## [THE REQUEST]
The lines below are to be quoted exactly, from the first through the one that contains "def rgb(r, g, b): return".
* Begin *
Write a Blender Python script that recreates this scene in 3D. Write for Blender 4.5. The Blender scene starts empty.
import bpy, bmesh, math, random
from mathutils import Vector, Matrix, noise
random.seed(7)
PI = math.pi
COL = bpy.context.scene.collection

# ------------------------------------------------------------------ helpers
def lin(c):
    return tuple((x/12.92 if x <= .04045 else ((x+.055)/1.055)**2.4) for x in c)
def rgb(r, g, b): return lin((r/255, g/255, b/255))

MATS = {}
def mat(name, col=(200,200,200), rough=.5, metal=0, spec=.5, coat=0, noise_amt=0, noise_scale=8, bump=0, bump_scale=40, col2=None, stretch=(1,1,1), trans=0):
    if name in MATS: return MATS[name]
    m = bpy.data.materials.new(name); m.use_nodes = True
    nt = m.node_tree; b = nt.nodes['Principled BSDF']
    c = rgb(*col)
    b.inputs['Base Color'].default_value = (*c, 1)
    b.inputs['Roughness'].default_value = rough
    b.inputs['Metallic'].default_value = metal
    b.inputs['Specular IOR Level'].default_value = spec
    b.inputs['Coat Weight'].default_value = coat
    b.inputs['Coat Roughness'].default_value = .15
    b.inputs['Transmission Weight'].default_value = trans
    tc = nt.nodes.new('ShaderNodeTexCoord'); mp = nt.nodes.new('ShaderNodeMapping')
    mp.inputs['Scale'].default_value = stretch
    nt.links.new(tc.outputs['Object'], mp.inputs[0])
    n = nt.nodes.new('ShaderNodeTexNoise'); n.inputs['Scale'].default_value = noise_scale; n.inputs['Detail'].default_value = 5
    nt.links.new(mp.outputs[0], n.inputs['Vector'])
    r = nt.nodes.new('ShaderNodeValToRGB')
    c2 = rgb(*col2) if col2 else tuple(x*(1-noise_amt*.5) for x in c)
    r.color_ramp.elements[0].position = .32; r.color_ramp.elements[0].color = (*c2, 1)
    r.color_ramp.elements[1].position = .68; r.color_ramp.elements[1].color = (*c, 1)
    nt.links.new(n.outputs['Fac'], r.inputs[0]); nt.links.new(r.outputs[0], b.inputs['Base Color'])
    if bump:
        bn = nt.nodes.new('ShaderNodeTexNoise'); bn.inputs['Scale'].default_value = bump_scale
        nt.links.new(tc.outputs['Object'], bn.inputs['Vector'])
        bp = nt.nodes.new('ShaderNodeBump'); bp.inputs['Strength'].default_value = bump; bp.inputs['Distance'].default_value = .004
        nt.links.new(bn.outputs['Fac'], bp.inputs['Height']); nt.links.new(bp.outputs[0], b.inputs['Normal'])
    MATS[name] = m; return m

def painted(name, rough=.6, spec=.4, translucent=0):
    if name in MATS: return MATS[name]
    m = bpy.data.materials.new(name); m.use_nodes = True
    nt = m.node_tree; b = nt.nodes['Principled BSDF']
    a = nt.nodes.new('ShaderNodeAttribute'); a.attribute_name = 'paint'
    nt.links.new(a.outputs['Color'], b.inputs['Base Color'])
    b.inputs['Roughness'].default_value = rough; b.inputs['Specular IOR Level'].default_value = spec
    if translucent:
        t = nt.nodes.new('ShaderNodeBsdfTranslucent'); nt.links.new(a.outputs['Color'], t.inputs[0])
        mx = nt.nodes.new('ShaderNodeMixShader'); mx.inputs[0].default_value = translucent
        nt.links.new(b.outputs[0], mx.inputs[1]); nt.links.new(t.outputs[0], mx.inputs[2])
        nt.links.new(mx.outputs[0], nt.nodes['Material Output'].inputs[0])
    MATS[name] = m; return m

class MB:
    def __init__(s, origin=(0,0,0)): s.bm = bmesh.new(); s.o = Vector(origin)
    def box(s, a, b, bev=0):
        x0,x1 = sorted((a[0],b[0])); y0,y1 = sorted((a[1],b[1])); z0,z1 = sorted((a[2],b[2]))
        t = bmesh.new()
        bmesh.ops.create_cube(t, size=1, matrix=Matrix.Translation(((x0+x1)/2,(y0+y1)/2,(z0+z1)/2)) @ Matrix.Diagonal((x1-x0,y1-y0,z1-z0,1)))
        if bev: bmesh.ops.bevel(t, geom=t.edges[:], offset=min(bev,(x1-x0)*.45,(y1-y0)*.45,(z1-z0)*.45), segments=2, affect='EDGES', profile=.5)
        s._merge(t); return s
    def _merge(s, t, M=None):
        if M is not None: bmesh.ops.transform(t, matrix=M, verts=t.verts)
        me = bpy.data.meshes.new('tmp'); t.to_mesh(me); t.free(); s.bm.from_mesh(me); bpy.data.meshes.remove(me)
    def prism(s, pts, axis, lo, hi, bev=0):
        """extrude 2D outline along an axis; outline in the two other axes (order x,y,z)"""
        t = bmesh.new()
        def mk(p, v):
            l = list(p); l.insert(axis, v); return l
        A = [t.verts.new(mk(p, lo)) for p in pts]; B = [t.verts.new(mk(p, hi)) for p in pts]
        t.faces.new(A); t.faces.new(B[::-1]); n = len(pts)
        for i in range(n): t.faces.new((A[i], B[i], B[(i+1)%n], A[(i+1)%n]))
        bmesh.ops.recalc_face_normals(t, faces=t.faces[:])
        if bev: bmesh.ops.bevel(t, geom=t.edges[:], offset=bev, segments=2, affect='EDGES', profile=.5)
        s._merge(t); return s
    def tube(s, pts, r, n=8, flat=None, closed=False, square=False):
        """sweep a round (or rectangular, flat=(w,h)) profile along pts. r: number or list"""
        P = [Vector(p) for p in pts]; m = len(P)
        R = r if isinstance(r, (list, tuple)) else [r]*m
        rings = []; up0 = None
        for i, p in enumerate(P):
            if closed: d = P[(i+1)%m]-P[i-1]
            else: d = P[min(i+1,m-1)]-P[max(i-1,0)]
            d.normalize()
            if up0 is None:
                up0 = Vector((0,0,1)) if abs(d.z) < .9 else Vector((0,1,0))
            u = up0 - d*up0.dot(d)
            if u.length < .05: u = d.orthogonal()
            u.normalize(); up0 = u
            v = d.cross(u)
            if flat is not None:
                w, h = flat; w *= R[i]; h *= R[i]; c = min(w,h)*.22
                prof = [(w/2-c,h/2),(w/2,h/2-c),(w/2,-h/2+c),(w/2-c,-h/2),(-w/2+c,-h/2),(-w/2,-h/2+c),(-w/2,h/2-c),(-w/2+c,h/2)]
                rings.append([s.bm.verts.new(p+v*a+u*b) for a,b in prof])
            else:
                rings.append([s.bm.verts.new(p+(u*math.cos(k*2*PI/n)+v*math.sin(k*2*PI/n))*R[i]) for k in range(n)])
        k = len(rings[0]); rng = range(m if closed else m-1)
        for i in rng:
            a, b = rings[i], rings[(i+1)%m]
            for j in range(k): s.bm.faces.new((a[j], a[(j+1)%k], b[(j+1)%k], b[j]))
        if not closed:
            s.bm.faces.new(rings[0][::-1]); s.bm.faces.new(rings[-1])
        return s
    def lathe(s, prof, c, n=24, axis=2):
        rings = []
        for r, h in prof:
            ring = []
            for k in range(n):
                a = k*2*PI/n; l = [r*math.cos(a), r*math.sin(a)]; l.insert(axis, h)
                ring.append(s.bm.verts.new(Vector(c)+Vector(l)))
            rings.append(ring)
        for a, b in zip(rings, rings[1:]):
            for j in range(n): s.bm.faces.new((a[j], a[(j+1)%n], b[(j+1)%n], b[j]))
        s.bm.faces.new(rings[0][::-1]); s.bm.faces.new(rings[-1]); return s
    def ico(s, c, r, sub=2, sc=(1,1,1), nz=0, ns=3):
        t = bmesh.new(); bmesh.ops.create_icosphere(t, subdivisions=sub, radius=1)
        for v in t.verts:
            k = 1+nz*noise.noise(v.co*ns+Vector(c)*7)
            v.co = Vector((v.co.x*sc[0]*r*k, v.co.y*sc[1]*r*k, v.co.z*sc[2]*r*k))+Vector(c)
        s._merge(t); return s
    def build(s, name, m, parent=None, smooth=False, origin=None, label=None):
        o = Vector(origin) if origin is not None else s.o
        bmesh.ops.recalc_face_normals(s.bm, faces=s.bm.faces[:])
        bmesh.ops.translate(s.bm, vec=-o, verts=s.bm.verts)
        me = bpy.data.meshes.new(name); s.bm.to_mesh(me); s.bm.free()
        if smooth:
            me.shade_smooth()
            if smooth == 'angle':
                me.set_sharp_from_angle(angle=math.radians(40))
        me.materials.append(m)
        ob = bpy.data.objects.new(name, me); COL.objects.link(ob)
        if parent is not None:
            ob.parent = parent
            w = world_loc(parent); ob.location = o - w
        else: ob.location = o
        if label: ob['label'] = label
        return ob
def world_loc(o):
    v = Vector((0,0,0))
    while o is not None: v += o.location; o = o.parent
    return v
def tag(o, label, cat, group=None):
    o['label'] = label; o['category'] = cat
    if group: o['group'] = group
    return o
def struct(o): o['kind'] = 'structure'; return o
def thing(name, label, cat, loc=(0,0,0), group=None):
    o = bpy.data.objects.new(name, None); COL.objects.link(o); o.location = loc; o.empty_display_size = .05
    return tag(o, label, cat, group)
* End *
## [THE ANSWER]
Write a Blender Python script that recreates this scene in 3D. Write for Blender 4.5. The Blender scene starts empty.
import bpy, bmesh, math, random
from mathutils import Vector, Matrix, noise
random.seed(7)
PI = math.pi
COL = bpy.context.scene.collection

# ------------------------------------------------------------------ helpers
def lin(c):
    return tuple((x/12.92 if x <= .04045 else ((x+.055)/1.055)**2.4) for x in c)
def rgb(r, g, b): return lin((r/255, g/255, b/255))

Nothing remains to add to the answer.